Knowledge

Tradition, or at least the Education and Training Foundation, argues that in FE there are two types of knowledge: subject knowledge and pedagogical knowledge. This is based on the idea that teachers in FE are “dual professionals” – professional in their vocation and professional teachers. For a large number, perhaps a majority of teachers in FE, this has the ring of truth to it. You know your subject and you know how to teach. Teacher training in FE assumes, by and large, that teaching is a distinct body of knowledge and skill from the skills and knowledge of the subject being taught. I don’t blame anyone for this assumption, mind you – from a teacher development and training perspective it’s necessary to draw this distinction otherwise you’d be running 25 PGCEs each year for each different subject.

I’m not sure, however, it’s as neat as that. For one, literacy, numeracy and ESOL teachers, for example, are only professionals in their subject as teachers. Then only time I apply my knowledge of English professionally is as a teacher, after all. But even leaving that aside, I think that for a teacher, there is a third set of knowledge and skills: the applicaton of the theory and general practice of pedagogy to the subject being taught: we can be posh and call it applied pedagogy if you really want to.

What I mean by this is that when you teach you select and adapt appriaches suggested in generic pedagogical training according to the subject and the learners, and that the subject dictates the methods used. To take a nice, easy example, consider Socratic questioning or SMART learning objectives and targets. These both require a good degree of language processing on the part of the learner, and therefore are largely wasted in, for example, low level ESOL classes, and indeed only of limited value in any situation where learner meta-awareness is relatively low. So you take some of the principles and the reasoning behind them and you apply and adapt these ideas and the thinking behind them.

This is not, however, one of those “ESOL is different” things: it is different because every subject is different: the application of pedagogical principles is altered by the subject being taught. A straight lecture may be entirely appropriate in some settings, but unlikely for a practical joinery course. Practical learning is different from theoretical learning, and the application of theory to practice is another thing altogether: the varying mix of these from subject to subject in FE means that the broad brush strokes pedagogy of the PGCE / Cert Ed. has to change and focus in context. I was once lucky enough to observe a class where every student had specific learning difficulties, some quite profound: the teacher had plenty of support workers, of course, but had planned a range of extremely differentiated tasks for her class, some of whom were unable to communicate, and knew what was going on and where and why. Again, then kind of lesson which would regularly be inappropriate and impossible for an ESOL class where collaboration and communication are essential. Someone learning to construct a door frame or to cut hair requires differences in the method applied for teaching.  Even where subjects are superficially similar, like ESOL and literacy, require different skills and knowledge not just of the learners but also the different types of English knowledge needed to apply. Tenses, for example, are often unnecessary for a Functional Skills English teacher to teach, but integral to ESOL, where it can be a real challenge persuading both learners and teachers that grammar is anything else.

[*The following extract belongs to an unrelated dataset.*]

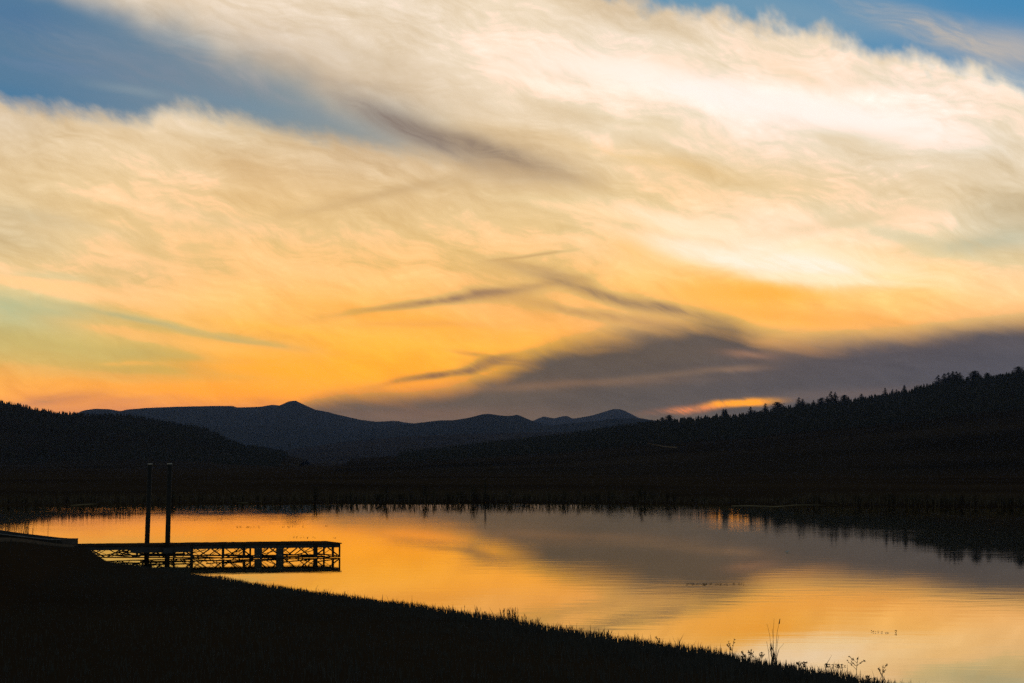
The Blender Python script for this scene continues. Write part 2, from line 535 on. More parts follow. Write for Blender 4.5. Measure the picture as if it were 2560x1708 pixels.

This “applied pedagogy” is, perhaps, not something you can teach, at least not practically. Otherwise you’d have a PGCE for every subject in the world. It comes through practice and reflection, and develops over time. It’s something I can see in myself with 16 years ELT experience meaning I can walk in, tell you the level of the students and teach a lesson with a reasonable degree of success without really worrying too much. My ICT teaching experience is much smaller, and so my applied pedagogy for that subject is only consolidating, and for maths, it has barely begun: “emerging” as a descriptor would be rather optimistic. Yet I would probably describe my non-teaching knowledge of computers and IT as only slightly higher than my mathematics knowledge, if that. It means that in maths I am very much learning not only what to teach, but also what not to teach, and have only a limited concept of the stages needed to progress through maths. The same with ICT: in the last couple of years I have cobbled together a sort of mental checklist of the different skills, and only really this year do I feel confident enough to start to really think about the course content beyond the exam requirements.

“Applied pedagogy” is, of course, a well poncy phrase, as I might have said in my early teens. Perhaps craft is a better word for it – taking the “scientific” knowledge of subject and of teaching and making them into something else distinct from both. Not everyone can do this, and even those who can, learn it over time. Of course, with quality control being what it is under the usual ofsted driven regime, I do wonder whether novice teachers have this time: instead resorting to a handful of standard methods and stock ideas. But if we can dodge the quality assurance bullet, then perhaps there is as much freedom for teachers to learn along with their students. It’s a nice thought to be setting off to work with.